What the task asks
For this exercise, copy out each line of the material below that includes "from".

Data lines
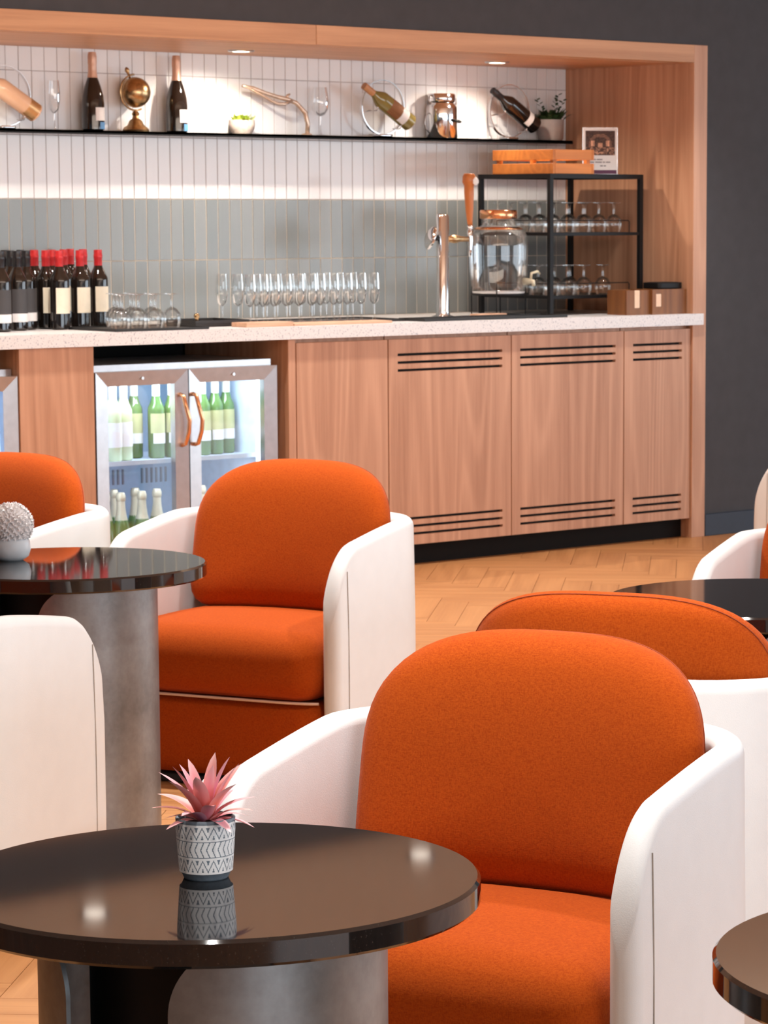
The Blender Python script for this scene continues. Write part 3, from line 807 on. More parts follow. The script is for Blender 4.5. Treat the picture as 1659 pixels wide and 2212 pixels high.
# little lime plant
def tuft(bm, n, r, h, lean, wid, seed, z=0.0, curl=0.3):
    rnd = random.Random(seed)
    for i in range(n):
        a = rnd.uniform(0, 2 * PI); l = rnd.uniform(.5, 1) * h; ln = rnd.uniform(.1, 1) * lean
        b0 = Vector((math.cos(a), math.sin(a), 0)) * rnd.uniform(0, r); d = Vector((math.cos(a), math.sin(a), 0)); s = Vector((-math.sin(a), math.cos(a), 0))
        w_ = wid * rnd.uniform(.7, 1.2)
        p0 = b0 + Vector((0, 0, z)); p1 = p0 + d * ln * .45 + Vector((0, 0, l * .6)); p2 = p0 + d * ln + Vector((0, 0, l * (1 - curl * rnd.random())))
        v = [bm.verts.new(q) for q in (p0 - s * w_ * .3, p0 + s * w_ * .3, p1 + s * w_, p2, p1 - s * w_)]
        bm.faces.new((v[0], v[1], v[2], v[4])); bm.faces.new((v[4], v[2], v[3]))
    return bm
t = empty('potted_plant', (-2.004 + DX, YS, ZS), 0, 'small lime green plant in a pale stone pot under the left downlight', 'plant')
obj('pot', lathe(B(), [(0, 0), (0.040, 0), (0.052, 0.022), (0.055, 0.040), (0.053, 0.058), (0.049, 0.058), (0.049, 0.046), (0, 0.045)], 28), M['pebblepot'], t, True, angle=40)
obj('foliage', tuft(B(), 110, 0.046, 0.042, 0.030, 0.007, 3, 0.046), M['limeleaf'], t, kind='stuff')
t = empty('potted_plant', (-0.262 + DX, YS - .005, ZS), 0, 'bushy dark green plant in a grey pot at the right end of the shelf', 'plant')
obj('pot', lathe(B(), [(0, 0), (0.050, 0), (0.058, 0.01), (0.060, 0.095), (0.056, 0.095), (0.055, 0.080), (0, 0.079)], 28), M['glasspot'], t, True, angle=40)
bm = tuft(B(), 150, 0.045, 0.075, 0.085, 0.011, 5, 0.078, 0.6)
for (dx, dy, hh) in ((0.045, 0.0, 0.125), (-0.085, 0.0, 0.10), (0.02, -.02, 0.105), (0.07, -.01, 0.10)):
    rnd = random.Random(int(hh * 1000))
    for i in range(9):
        f = 0.3 + 0.7 * i / 8
        p = Vector((dx * f, dy * f, 0.08 + hh * f)); a = rnd.uniform(0, 6.28); d = Vector((math.cos(a), math.sin(a) * .6, .5)) * 0.026; s = Vector((-math.sin(a), math.cos(a), 0)) * 0.009
        v = [bm.verts.new(q) for q in (p, p + d * .5 + s, p + d, p + d * .5 - s)]; bm.faces.new(v)
obj('foliage', bm, M['leafgreen'], t, kind='stuff')

# branch sculpture
t = empty('branch_sculpture', (-1.663 + DX, YS, ZS), 0, 'pale polished branch sculpture arching between lime plant and wine glass', 'sculpture')
def P(x, z, y=0): return (x, y, z)
main = [P(0.003, 0.0), P(0.006, 0.05), P(-0.008, 0.095), P(-0.055, 0.135), P(-0.105, 0.150), P(-0.155, 0.158), P(-0.215, 0.172), P(-0.280, 0.190), P(-0.335, 0.200)]
obj('branch', tube(B(), main, [0.010, 0.010, 0.011, 0.010, 0.011, 0.009, 0.009, 0.010, 0.006], 8), M['antler'], t, True)
obj('twig', tube(B(), [P(-0.085, 0.142, -.01), P(-0.13, 0.128, -.018), P(-0.17, 0.128, -.02), P(-0.205, 0.142, -.018), P(-0.25, 0.165, -.012), P(-0.30, 0.187, -.004)], [0.006, 0.007, 0.006, 0.006, 0.005, 0.005], 8), M['antler'], t, True)
obj('twig', tube(B(), [P(-0.105, 0.150), P(-0.100, 0.165), P(-0.088, 0.172)], [0.008, 0.007, 0.004], 8), M['antler'], t, True)
obj('foot', lathe(B(), [(0, 0), (0.024, 0), (0.022, 0.006), (0.008, 0.010), (0, 0.010)], 20), M['antler'], t, True)

# steel churn
t = empty('milk_churn', (-0.911 + DX, YS, ZS), 0, 'polished steel churn with clamped lid between the two ring holders', 'churn')
obj('body', lathe(B(), [(0, 0), (0.067, 0), (0.070, 0.004), (0.070, 0.128), (0.068, 0.140), (0.056, 0.152), (0.054, 0.165)], 36), M['chrome'], t, True, angle=40)
obj('lid', lathe(B(), [(0.060, 0.160), (0.062, 0.166), (0.062, 0.190), (0.058, 0.195), (0, 0.197)], 36), M['chrome'], t, True, angle=40)
bm = B()
for s in (-1, 1):
    tube(bm, [(s * .064, -.01, 0.185), (s * .076, -.012, 0.178), (s * .078, -.012, 0.160), (s * .071, -.01, 0.148)], 0.005, 6)
obj('clamp', bm, M['steel'], t, True)
obj('handle', tube(B(), [(0.0, -.070, 0.080), (0.008, -.086, 0.076), (0.025, -.088, 0.070), (0.045, -.078, 0.072), (0.055, -.050, 0.078)], 0.005, 8), M['black'], t, True)['label'] = 'black curved side handle'
obj('side_loop', tube(B(), [(-.070, 0, 0.110), (-.088, 0, 0.098), (-.096, 0, 0.070), (-.090, 0, 0.040), (-.070, 0, 0.022)], 0.0025, 6), M['steel'], t, True)

# ================================================================== ON THE COUNTER
def tray(name, x0, x1, y0, y1, h, label, mat, rim=0.006, cat='tray'):
    t = empty(name, ((x0 + x1) / 2, (y0 + y1) / 2, ZB), 0, label, cat)
    hx, hy = (x1 - x0) / 2, (y1 - y0) / 2
    obj('base', box(B(), -hx, hx, -hy, hy, 0, h * .5, .001), mat, t)
    if rim:
        bm = B()
        for a in ((-hx, hx, -hy, -hy + rim), (-hx, hx, hy - rim, hy), (-hx, -hx + rim, -hy + rim, hy - rim), (hx - rim, hx, -hy + rim, hy - rim)):
            box(bm, *a, h * .5, h)
        obj('rim', bm, mat, t)
    return t
tray('bar_mat', -3.15, -2.72, -0.015, 0.325, 0.010, 'flat black bar mat under the upside down glasses', M['blackmat'], 0.005, 'mat')
t = tray('black_tray', -2.66, -2.40, 0.16, 0.40, 0.026, 'shallow black tray with a gold knob between glasses and flutes', M['blackmat'], 0.006)
o = obj('knob', lathe(B(), [(0, 0), (0.007, 0), (0.007, 0.008), (0.011, 0.012), (0.012, 0.020), (0.008, 0.027), (0, 0.028)], 16), M['brass'], t, True); o.location = (-0.118, -0.112, 0.0265); o['label'] = 'gold knob'
tray('bar_mat', -2.375, -1.60, 0.15, 0.47, 0.010, 'flat black bar mat under the standing flutes', M['blackmat'], 0.005, 'mat')
def board(x0, x1, y0, y1, h, lb):
    return setp(obj('serving_board', box(B(), x0, x1, y0, y1, ZB, ZB + h, .0015), M['palewood']), lb, 'board', 'pale boards before the flutes')
board(-2.52, -2.29, 0.015, 0.115, 0.018, 'thick pale wooden board in front of the left flutes')
board(-2.28, -1.78, 0.020, 0.135, 0.010, 'long thin pale wooden board in front of the right flutes')

fpos = [(-2.335, .43), (-2.300, .37), (-2.328, .25), (-2.275, .235), (-2.222, .23), (-2.165, .225), (-2.105, .22), (-2.041, .22), (-1.965, .26), (-1.903, .25), (-1.832, .25), (-1.759, .25), (-1.691, .25)]
fpos2 = [(-2.245, .32), (-2.190, .325), (-2.132, .33), (-2.070, .33), (-2.010, .33), (-1.930, .35), (-1.865, .35), (-1.795, .35), (-1.725, .35)]
for i, (x, y) in enumerate(fpos + fpos2):
    o = dup(fp, (x, y, ZB + .005), 0, 'empty upright flute standing in the block of flutes on the counter', 'upright flutes on the counter')
ORD = ['leftmost', 'second from the left', 'third from the left', 'fourth from the left', 'fifth from the left', 'sixth from the left', 'seventh from the left', 'eighth from the left', 'ninth from the left', 'tenth from the left', 'eleventh from the left', 'second from the right', 'rightmost']
fl_all = [q for q in COL.objects if q.name.startswith('champagne_flute') and q.get('group') == 'upright flutes on the counter']
for q, od in zip(fl_all[:13], ORD): q['label'] = 'empty upright flute, %s in the front row on the bar mat' % od
for q in fl_all[13:]: q['label'] = 'empty upright flute in the back row half hidden by the front row'
cpz = None
wl = 'small stemmed glass standing upside down on the black mat beside the wine bottles'
wpos = [(-3.045, .10), (-2.968, .10), (-2.891, .10), (-2.814, .10), (-3.005, .185), (-2.928, .185), (-2.851, .185), (-2.965, .27), (-2.888, .27)]
cpz = glass(COPA, (wpos[0][0], wpos[0][1], ZB + .005), wl, 'upside down glasses beside the wine bottles', 'stemmed_glass')
for x, y in wpos[1:]: dup(cpz, (x, y, ZB + .005), 0)
gl_all = [q for q in COL.objects if q.get('group') == 'upside down glasses beside the wine bottles']
for q, od in zip(gl_all[:4], ['leftmost', 'second from the left', 'second from the right', 'rightmost']): q['label'] = 'upside down glass on the black mat, %s of its front row' % od

# black rack with two shelves of glasses
RX0, RX1, RY0, RY1 = -0.73, -0.168, 0.22, 0.70; RZ1 = 1.618
t = empty('glass_rack', (RX0, RY0, ZB), 0, 'black open metal rack with two shelves of upside down glasses', 'rack')
LX, LY, LZ = RX1 - RX0, RY1 - RY0, RZ1 - ZB
q = 0.020
for px, py in ((0, 0), (LX - q, 0), (0, LY - q), (LX - q, LY - q)):
    obj('post', box(B(), px, px + q, py, py + q, 0, LZ - q), M['black'], t)
bm = B(); box(bm, 0, LX, 0, q, LZ - q, LZ); box(bm, 0, LX, LY - q, LY, LZ - q, LZ); box(bm, 0, q, q, LY - q, LZ - q, LZ); box(bm, LX - q, LX, q, LY - q, LZ - q, LZ)
obj('top_frame', bm, M['black'], t)
obj('top_panel', box(B(), q, LX - q, q, LY - q, LZ - .006, LZ - .001), M['black'], t)
for z, nm in ((0.360, 0), (0.085, 0)):
    s_ = obj('shelf', box(B(), q, LX - q, 0.004, LY - .004, z - .014, z), M['black'], t)
    bm = B()
    tube(bm, [(q + .0, 0.012, z + .052), (LX - q - .06, 0.012, z + .052), (LX - q - .055, 0.012, z + .047), (LX - q - .055, 0.012, z)], 0.0022, 6)
    tube(bm, [(q * .5, q, z + .052), (q * .5, LY - q - .1, z + .052), (q * .5, LY - q - .095, z + .047), (q * .5, LY - q - .095, z)], 0.0022, 6)
    obj('guard_rail', bm, M['black'], s_)
gl_u = 'small stemmed glass upside down on the upper shelf of the black rack'
gl_l = 'small stemmed glass upside down on the lower shelf of the black rack'
for x, y in [(-.655, .29), (-.565, .29), (-.47, .29), (-.375, .29), (-.283, .29), (-.655, .38), (-.565, .38), (-.47, .38), (-.375, .38), (-.655, .47), (-.565, .47), (-.655, .56), (-.565, .56), (-.66, .645)]:
    q_ = dup(cpz, (x, y, ZB + .360), 0, gl_u, 'glasses on the upper rack shelf')
    if y == .29: q_['label'] = 'upside down glass on the upper rack shelf, %s of its front row' % {-.655: 'leftmost', -.565: 'second from left', -.47: 'middle one', -.375: 'second from right', -.283: 'rightmost'}[x]
for x, y in [(-.655, .29), (-.560, .29), (-.465, .29), (-.350, .29), (-.655, .38), (-.560, .38), (-.465, .38), (-.655, .47)]:
    q_ = dup(cpz, (x, y, ZB + .085), 0, gl_l, 'glasses on the lower rack shelf')
    if y == .29: q_['label'] = 'upside down glass on the lower rack shelf, %s of its front row' % {-.655: 'leftmost', -.560: 'second from left', -.465: 'second from right', -.350: 'rightmost'}[x]

# crate on the rack
t = empty('wooden_crate', (-0.700, 0.235, RZ1), 0, 'orange slatted wooden crate lying on top of the black rack', 'crate')
cw, cd, chh = 0.245, 0.40, 0.105
for z0, z1 in ((0, 0.045), (0.060, chh)):
    obj('slat', box(B(), 0.0, 0.012, 0, cd, z0, z1, .001), M['crate'], t); obj('slat', box(B(), cw - .012, cw, 0, cd, z0, z1, .001), M['crate'], t)
    obj('slat', box(B(), 0.013, cw - .013, 0, .012, z0, z1, .001), M['crate'], t); obj('slat', box(B(), 0.013, cw - .013, cd - .012, cd, z0, z1, .001), M['crate'], t)
for px, py in ((.013, .013), (cw - .033, .013), (.013, cd - .033), (cw - .033, cd - .033)):
    obj('corner_post', box(B(), px, px + .02, py, py + .02, 0, chh - .002), M['crate'], t)
obj('bottom', box(B(), .034, cw - .034, .013, cd - .013, 0.001, 0.008), M['crate'], t)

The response
The Blender Python script for this scene continues. Write part 3, from line 807 on. More parts follow. The script is for Blender 4.5. Treat the picture as 1659 pixels wide and 2212 pixels high.
ORD = ['leftmost', 'second from the left', 'third from the left', 'fourth from the left', 'fifth from the left', 'sixth from the left', 'seventh from the left', 'eighth from the left', 'ninth from the left', 'tenth from the left', 'eleventh from the left', 'second from the right', 'rightmost']
for q, od in zip(gl_all[:4], ['leftmost', 'second from the left', 'second from the right', 'rightmost']): q['label'] = 'upside down glass on the black mat, %s of its front row' % od
    if y == .29: q_['label'] = 'upside down glass on the upper rack shelf, %s of its front row' % {-.655: 'leftmost', -.565: 'second from left', -.47: 'middle one', -.375: 'second from right', -.283: 'rightmost'}[x]
    if y == .29: q_['label'] = 'upside down glass on the lower rack shelf, %s of its front row' % {-.655: 'leftmost', -.560: 'second from left', -.465: 'second from right', -.350: 'rightmost'}[x]